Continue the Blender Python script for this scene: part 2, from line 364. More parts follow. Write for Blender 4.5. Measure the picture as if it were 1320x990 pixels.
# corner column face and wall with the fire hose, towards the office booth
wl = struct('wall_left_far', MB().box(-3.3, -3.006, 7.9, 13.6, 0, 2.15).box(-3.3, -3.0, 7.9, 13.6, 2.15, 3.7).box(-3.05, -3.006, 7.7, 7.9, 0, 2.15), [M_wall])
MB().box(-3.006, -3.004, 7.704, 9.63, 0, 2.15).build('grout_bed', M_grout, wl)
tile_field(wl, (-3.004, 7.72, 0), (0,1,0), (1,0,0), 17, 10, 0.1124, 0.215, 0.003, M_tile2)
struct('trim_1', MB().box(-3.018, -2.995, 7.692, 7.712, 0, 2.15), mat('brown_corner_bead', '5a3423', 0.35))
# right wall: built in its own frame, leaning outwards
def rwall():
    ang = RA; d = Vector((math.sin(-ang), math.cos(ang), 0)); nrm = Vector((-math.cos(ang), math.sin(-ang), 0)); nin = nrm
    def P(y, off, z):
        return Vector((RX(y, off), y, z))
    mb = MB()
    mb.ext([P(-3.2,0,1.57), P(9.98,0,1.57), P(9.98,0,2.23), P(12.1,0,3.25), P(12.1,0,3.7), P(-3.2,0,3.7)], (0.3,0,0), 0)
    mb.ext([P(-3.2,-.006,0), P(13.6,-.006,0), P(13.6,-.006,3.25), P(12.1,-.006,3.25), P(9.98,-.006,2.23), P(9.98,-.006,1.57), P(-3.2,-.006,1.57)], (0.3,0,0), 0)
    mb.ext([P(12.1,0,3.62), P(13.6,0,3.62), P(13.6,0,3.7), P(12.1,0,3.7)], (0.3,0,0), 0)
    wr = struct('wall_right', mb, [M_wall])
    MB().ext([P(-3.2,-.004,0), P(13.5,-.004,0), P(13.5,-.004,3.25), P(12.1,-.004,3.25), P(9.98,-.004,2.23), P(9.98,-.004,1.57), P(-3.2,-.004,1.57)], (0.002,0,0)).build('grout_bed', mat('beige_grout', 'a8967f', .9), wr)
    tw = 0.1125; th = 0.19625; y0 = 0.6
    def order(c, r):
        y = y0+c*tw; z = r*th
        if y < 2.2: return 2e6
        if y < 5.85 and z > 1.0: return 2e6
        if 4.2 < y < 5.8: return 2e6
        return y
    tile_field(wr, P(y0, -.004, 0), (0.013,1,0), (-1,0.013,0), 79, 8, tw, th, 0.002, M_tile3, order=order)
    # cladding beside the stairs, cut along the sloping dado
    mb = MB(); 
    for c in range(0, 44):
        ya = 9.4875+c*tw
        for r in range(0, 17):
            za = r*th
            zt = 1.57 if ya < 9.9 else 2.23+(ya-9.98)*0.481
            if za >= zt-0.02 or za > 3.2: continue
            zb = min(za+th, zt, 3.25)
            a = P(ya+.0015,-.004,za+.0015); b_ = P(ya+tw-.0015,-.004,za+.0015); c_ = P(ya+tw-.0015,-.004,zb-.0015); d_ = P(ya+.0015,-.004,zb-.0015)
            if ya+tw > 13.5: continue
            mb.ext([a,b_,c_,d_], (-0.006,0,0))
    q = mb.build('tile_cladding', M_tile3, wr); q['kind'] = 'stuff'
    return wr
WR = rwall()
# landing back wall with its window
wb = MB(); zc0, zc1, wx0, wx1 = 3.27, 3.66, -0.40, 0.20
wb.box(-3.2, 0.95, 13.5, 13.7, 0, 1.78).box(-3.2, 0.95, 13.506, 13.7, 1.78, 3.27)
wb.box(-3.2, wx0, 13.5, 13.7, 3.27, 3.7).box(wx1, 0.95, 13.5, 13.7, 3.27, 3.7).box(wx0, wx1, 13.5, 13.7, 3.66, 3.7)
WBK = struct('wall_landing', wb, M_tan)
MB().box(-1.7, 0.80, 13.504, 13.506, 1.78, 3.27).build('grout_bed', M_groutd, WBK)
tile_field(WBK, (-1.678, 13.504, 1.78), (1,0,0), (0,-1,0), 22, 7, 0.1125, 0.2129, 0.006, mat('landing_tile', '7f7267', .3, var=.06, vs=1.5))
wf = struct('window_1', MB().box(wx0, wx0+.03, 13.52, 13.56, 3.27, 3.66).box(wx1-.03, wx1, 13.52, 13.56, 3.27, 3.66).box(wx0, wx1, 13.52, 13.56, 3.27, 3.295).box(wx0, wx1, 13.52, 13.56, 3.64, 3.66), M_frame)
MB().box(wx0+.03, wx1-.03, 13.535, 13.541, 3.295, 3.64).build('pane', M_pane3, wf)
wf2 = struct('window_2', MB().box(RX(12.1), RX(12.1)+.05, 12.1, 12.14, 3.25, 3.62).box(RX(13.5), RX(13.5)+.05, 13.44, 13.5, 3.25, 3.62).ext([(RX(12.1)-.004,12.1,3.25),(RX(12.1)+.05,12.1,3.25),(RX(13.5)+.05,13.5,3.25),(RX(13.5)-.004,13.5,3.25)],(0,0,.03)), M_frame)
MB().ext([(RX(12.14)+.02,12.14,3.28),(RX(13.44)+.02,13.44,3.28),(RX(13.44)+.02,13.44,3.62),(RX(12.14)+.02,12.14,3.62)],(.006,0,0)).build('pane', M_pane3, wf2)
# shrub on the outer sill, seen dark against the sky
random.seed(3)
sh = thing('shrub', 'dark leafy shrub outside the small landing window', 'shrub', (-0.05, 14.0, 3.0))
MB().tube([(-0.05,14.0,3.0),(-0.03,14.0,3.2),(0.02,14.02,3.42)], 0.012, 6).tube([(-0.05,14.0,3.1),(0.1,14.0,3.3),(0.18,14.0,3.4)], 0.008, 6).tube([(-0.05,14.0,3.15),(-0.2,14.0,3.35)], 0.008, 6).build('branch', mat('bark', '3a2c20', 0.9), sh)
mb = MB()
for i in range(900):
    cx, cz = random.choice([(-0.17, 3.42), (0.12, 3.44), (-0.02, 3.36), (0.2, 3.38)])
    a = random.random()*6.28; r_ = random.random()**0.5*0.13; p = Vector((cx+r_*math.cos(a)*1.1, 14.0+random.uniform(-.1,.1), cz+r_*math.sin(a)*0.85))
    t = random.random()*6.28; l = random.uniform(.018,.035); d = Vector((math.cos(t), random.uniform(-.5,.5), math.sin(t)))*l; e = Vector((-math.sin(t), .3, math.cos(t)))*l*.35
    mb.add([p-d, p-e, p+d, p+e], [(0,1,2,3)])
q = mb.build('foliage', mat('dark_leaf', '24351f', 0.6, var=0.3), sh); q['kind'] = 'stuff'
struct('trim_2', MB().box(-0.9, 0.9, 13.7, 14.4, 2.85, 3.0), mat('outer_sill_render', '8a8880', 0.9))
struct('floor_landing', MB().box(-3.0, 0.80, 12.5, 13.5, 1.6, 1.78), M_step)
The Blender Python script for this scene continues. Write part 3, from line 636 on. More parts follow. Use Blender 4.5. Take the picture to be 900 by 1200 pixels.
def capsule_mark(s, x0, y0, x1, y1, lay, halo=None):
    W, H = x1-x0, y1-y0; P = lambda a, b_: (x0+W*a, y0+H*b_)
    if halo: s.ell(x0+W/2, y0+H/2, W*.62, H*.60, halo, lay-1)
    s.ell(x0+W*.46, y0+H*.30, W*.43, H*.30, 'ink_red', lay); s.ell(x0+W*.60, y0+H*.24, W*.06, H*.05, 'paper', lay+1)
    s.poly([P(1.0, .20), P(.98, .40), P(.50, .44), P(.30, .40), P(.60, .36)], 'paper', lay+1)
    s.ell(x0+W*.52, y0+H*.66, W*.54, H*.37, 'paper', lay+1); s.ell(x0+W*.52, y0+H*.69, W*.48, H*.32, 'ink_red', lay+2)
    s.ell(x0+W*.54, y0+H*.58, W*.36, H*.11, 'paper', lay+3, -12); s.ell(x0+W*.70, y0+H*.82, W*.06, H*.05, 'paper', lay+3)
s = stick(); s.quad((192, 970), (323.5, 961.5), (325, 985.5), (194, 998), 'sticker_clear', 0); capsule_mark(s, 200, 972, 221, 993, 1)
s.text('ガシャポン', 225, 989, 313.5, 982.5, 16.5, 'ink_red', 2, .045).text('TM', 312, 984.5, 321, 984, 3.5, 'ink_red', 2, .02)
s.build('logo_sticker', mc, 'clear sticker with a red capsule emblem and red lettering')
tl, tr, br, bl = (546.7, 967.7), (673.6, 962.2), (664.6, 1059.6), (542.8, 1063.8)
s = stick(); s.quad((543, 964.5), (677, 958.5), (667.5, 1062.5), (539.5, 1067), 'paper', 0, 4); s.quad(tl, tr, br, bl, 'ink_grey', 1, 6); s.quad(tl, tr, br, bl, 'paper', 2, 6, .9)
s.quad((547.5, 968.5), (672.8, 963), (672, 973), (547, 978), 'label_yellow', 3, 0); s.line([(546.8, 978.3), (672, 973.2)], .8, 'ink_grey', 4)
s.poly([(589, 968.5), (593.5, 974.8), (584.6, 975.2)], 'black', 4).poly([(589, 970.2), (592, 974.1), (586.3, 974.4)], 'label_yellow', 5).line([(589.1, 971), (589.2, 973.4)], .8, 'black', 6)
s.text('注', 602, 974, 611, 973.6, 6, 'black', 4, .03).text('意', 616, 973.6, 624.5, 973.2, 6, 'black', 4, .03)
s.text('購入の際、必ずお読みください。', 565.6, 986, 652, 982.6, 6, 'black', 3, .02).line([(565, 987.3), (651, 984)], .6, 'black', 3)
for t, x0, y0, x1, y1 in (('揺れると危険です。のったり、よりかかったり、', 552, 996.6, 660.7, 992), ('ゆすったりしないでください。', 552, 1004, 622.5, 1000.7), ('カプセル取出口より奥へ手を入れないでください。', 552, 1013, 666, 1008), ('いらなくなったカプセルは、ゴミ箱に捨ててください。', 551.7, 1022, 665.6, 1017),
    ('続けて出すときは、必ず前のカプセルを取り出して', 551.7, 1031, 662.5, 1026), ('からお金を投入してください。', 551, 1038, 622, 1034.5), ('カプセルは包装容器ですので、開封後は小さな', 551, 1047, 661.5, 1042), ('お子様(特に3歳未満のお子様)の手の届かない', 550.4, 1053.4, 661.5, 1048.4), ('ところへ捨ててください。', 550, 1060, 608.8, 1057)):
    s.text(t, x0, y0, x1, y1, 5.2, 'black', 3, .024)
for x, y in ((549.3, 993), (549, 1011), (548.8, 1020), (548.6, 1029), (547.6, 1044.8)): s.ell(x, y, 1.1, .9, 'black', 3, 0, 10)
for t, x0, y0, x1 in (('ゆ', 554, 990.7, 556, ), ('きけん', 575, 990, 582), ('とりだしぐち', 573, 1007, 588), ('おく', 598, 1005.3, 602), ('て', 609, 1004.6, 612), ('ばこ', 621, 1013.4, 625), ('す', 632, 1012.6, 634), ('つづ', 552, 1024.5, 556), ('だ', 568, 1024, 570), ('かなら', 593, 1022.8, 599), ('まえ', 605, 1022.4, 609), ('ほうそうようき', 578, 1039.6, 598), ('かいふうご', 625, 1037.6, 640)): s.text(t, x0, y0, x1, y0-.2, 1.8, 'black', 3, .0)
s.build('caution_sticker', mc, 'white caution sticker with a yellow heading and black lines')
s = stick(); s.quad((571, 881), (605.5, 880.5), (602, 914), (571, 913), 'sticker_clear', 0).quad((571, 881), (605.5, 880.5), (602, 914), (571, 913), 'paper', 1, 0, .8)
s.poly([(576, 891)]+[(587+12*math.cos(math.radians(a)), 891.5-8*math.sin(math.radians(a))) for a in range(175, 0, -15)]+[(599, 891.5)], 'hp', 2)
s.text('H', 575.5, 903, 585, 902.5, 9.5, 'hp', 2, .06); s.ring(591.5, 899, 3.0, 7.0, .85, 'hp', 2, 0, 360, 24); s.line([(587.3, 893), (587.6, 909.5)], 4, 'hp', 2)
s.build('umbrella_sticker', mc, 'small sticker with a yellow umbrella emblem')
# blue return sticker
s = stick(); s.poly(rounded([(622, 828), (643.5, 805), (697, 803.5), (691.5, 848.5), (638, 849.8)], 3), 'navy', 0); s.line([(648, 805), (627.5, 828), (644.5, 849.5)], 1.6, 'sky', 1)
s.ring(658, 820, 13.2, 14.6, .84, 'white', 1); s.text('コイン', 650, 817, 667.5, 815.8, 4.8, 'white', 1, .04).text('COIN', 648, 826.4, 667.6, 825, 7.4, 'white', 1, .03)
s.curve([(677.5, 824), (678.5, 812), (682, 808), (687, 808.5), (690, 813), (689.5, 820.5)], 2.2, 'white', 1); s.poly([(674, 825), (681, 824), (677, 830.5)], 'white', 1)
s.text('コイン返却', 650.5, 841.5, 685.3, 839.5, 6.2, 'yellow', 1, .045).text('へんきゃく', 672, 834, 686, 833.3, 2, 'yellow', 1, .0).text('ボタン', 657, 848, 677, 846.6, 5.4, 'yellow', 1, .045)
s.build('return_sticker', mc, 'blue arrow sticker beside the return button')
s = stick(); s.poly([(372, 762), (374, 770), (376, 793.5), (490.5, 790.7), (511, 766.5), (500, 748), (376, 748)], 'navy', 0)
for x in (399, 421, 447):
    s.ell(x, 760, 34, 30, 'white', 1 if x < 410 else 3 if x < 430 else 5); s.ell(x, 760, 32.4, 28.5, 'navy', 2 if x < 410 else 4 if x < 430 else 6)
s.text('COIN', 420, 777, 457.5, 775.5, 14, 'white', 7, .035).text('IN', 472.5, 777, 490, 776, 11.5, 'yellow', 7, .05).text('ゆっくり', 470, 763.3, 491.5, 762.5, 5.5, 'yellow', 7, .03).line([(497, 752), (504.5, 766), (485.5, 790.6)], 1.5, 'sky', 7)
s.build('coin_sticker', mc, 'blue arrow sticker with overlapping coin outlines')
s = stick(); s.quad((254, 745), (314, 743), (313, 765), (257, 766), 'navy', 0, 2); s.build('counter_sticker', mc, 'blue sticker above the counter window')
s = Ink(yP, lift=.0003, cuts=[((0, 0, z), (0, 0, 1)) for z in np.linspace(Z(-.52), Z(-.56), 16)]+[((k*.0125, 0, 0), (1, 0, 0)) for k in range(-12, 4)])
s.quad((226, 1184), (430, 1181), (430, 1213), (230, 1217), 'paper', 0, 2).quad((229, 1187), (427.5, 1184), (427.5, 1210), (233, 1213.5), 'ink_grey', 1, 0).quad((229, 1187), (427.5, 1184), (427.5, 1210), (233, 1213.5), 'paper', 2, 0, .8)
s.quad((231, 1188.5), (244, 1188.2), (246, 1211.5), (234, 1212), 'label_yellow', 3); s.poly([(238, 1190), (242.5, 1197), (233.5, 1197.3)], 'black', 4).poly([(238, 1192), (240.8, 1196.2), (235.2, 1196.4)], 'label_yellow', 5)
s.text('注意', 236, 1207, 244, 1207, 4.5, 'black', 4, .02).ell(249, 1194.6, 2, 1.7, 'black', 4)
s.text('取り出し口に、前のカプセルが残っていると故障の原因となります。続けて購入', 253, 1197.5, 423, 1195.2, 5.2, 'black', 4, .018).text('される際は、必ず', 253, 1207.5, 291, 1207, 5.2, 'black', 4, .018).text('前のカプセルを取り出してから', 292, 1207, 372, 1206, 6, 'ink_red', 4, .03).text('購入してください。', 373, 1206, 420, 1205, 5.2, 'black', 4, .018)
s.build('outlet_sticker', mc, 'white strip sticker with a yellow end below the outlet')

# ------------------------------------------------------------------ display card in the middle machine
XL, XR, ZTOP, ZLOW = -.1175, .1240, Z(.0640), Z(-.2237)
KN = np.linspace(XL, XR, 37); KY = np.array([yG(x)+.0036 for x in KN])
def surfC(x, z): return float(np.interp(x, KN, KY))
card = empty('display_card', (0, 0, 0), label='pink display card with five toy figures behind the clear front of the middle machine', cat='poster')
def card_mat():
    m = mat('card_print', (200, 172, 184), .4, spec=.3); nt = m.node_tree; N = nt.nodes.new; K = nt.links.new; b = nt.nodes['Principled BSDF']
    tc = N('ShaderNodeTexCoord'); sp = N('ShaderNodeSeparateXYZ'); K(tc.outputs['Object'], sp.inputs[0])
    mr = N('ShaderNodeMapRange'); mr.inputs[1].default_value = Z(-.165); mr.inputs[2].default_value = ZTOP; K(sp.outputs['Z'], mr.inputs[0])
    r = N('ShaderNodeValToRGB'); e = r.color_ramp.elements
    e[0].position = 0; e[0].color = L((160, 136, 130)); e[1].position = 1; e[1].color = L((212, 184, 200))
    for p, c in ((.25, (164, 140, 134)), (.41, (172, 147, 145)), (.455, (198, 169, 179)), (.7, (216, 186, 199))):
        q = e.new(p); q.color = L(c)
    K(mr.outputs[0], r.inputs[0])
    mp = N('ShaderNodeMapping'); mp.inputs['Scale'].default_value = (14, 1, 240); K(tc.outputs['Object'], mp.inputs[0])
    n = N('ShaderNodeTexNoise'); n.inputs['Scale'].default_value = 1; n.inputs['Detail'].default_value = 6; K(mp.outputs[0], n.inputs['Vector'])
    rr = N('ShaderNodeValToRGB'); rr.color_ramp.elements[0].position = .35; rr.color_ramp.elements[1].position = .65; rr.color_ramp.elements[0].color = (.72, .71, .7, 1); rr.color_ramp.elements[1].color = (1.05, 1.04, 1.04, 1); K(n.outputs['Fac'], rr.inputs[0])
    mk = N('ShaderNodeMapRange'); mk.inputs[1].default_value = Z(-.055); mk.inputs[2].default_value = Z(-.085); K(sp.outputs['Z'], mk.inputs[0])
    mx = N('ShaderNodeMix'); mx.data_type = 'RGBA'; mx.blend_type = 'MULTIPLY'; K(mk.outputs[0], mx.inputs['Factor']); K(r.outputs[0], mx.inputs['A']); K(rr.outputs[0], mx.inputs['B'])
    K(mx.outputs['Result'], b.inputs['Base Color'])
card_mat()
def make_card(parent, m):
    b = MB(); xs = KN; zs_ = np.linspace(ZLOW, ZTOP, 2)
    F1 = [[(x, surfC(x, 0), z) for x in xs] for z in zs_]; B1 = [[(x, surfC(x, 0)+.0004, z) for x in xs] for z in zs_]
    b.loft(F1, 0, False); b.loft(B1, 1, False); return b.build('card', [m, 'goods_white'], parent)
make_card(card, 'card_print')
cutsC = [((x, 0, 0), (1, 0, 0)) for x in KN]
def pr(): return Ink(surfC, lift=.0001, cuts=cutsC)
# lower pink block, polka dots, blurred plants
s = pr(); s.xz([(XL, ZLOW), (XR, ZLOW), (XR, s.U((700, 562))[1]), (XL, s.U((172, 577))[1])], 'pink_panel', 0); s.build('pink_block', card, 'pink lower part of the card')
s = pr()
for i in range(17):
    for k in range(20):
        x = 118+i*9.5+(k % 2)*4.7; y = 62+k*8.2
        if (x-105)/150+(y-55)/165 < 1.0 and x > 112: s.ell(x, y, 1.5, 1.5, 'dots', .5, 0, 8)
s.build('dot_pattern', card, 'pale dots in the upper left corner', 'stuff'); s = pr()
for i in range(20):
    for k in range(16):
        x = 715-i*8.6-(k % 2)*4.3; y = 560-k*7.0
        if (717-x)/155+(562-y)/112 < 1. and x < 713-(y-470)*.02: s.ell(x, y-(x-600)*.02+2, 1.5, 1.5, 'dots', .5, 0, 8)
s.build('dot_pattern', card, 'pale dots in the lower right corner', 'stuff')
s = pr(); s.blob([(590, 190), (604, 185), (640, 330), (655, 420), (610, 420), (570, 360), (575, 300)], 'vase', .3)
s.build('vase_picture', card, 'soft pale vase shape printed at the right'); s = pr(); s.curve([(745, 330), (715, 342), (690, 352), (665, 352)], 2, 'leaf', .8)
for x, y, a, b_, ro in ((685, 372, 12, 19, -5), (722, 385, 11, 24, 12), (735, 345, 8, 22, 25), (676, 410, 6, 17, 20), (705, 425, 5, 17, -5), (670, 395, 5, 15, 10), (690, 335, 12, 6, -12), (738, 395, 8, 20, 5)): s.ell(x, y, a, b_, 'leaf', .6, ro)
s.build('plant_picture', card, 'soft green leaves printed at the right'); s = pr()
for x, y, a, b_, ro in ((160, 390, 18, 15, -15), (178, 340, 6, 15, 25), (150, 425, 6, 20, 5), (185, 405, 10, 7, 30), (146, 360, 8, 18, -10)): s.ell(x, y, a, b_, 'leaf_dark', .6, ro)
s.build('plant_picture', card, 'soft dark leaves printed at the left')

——

▸ TASK INSTRUCTIONS
Identify and copy all lines with the word "part".

▸ REPLY TO THE TASK
Continue the Blender Python script for this scene: part 2, from line 364. More parts follow. Write for Blender 4.5. Measure the picture as if it were 1320x990 pixels.
The Blender Python script for this scene continues. Write part 3, from line 636 on. More parts follow. Use Blender 4.5. Take the picture to be 900 by 1200 pixels.
s = pr(); s.xz([(XL, ZLOW), (XR, ZLOW), (XR, s.U((700, 562))[1]), (XL, s.U((172, 577))[1])], 'pink_panel', 0); s.build('pink_block', card, 'pink lower part of the card')